The easiest way to grasp the new regs is to understand what they mean to you. Here are some scenarios.

  • If you are contemplating serving as a fiduciary advisor to plan participants, you'll feel a significant impact. We suggest you do a cost/benefit analysis. Unless you are giving advice on a large scale, or to those with hefty account balances, the costs associated with providing advice will outweigh any monetary gain. There are auditing and special record-keeping requirements. And you will be expected to perform a comprehensive investment process that takes into account each participant's age, life expectancy, risk tolerance and retirement goals and objectives. In turn, we think the average participant will be willing to pay only about $100 a year for this advice.
  • If you are offering advice through a certified computer model, ditto. Unless you're one of the few firms already giving computer-based investment advice, it probably is not worth the effort and expense. A significant change from the original 2006 Pension Protection Act (PPA), is that the fiduciary advisor/investment advisor using the computerized model is still considered a fiduciary and is limited to a level fee compensation arrangement. Under the original act, a broker or salesperson could use the computer model and not be held to a fiduciary standard.
  • If you are advising clients with IRAs, you'll also notice a significant impact. You may think that the new regs deal only with 401(k) plans. Not so. The logic is pretty straightforward: A retirement asset is a retirement asset. Whether the asset is invested through a 401(k) plan or an IRA, it still warrants equal fiduciary care. The new rule will affect brokers not dually registered the most. If an investment advisory agreement's scope includes the client's IRA assets, the broker will likely need to be a registered RIA. (RIAs are already subject to a fixed fiduciary standard.) The 2006 PPA included a provision that charged the Secretary of Labor to consider how advice regulations affect IRA assets management.
  • If you believe in the merits of both passive and active investment management styles, you may notice a real change.

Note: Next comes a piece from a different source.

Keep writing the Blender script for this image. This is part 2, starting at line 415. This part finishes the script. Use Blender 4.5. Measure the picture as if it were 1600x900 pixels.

Since 1974, ERISA has been the hallmark of prudent, principles-based fiduciary standards. Unfortunately, the new regs are a step backward.
  • For example, if you decide to use a computer model, it has to be designed to avoid making investment recommendations that inappropriately distinguish an investment option on the basis of factors that "cannot confidently be expected to persist in the future." The DOL cited that differences in fees and expenses are likely to persist and, therefore, constitute appropriate criteria.

    However, in contrast, the historical performance of an investment option is less likely to continue and, therefore, is less likely to constitute appropriate criteria for asset allocation. Some early commentators have said that index funds will be the only acceptable investment option.

  • If you are serving as an investment advisor to a 401(k) plan, there will be little impact. Stay the course. Traditional sound, procedural prudence is still probably the best way to insulate plan sponsors from investment-related liability. All existing regulations remain in effect. The new regulations should have a minimal impact on current investment practices at the plan level, but you'll see more changes at the participant level.
  • There are other provisions to the new regulations, but the five outlined here represent the most significant items. This is a good example of less is more. If the DOL had simply said that any person who gives advice on retirement assets will be held to a fiduciary standard, it could have accomplished more than it actually did.

    What led to the latest regulations

    In the late 1980s to early 1990s, most 401(k) plans began offering participant-directed plans, making individuals responsible for managing their own retirement assets.

    The industry quickly discovered, however, that the vast majority of 401(k) participants lacked the time, inclination or knowledge to manage their own investment decisions. Since ERISA requires that a plan be managed in a way that helps its participants, it became obvious that they needed better guidance in handling their investments.